The man was arrested "on suspicion of a terrorist crime through murder," Karin Rosander, spokeswoman at the Swedish Prosecution Authority, said.
The man was detained on Friday in Marsta, a suburb north of Stockholm. According to several media outlets, he is a 39-year-old of Uzbek origin and an IS supporter.
Prosecutors did not disclose his identity, but police said his appearance "matched the description" of a photo they released of a suspect wearing a dark hoodie and military green jacket.
"The Jihadist threat has long been minimised," Swedish daily Expressen wrote on Saturday, though there was no official confirmation that police were investigating that possibility.
'Terrifying'
Witnesses described scenes of terror and panic on Friday. "A massive truck starts driving ... and mangles everything and just drives over exactly everything," eyewitness Rikard Gauffin told AFP.
"It was so terrible and there were bodies lying everywhere... it was really terrifying," he added. Passerby Hasan Sidi told Aftonbladet he saw two elderly women lying on the ground.
He said people at the scene urged him to help one of the women who was "bleeding to death". "One of them died... I don't know if the other one made it," Sidi said.
The truck was towed away in the early hours of Saturday.
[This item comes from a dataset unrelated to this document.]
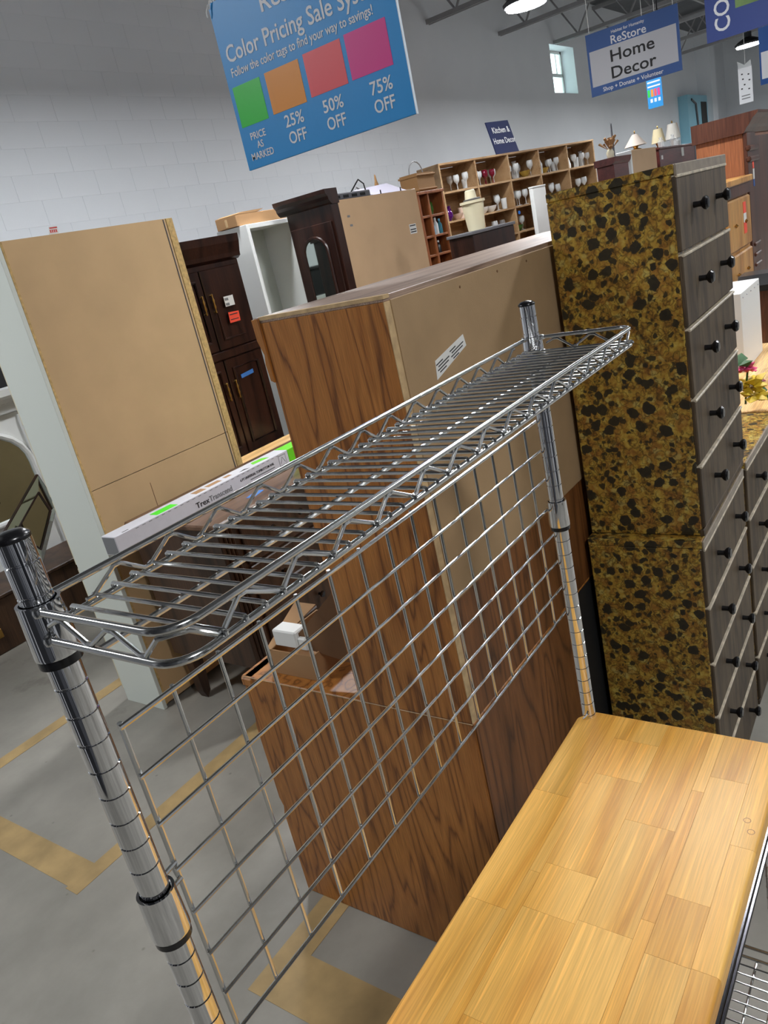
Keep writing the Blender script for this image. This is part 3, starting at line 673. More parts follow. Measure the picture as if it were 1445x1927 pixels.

Police cars and ambulances rapidly flooded the scene after the attack, as central streets and squares were blocked off amid fears that another attack could be imminent.
'It was expected'
An attack on Stockholm was just a matter of time, the head of the Centre for Asymmetric Threat Studies at the Swedish National Defence College, Magnus Ranstorp, told AFP.
"It was pretty expected, the police and intelligence agency have practised for this several times the past year... We just didn't know when it was going to happen," he said.
Friday's attack was the latest in a string of similar assaults with vehicles in Europe, including in London, Berlin and the southern French city of Nice.
The deadliest came last year in France on the July 14 Bastille Day national holiday, when a man rammed a truck into a crowd in the Mediterranean resort of Nice, killing 86 people.
Last month, Khalid Masood, a 52-year-old convert to Islam known to British security services, killed five people when he drove a car at high speed into pedestrians on London's Westminster Bridge before launching a frenzied knife attack on a policeman guarding the parliament building.
And in December, a man hijacked a truck and slammed into shoppers at a Christmas market in Berlin, killing 12 people.
In 2014, IS called for attacks on citizens of Western countries and gave instructions on how they could be carried out without military equipment, using rocks or knives, or by running people over in vehicles.
Friday's attack was the second terror attack in Stockholm. In December 2010, a suicide bomber blew himself up, also on the Drottninggatan pedestrian street, lightly injuring several passersby.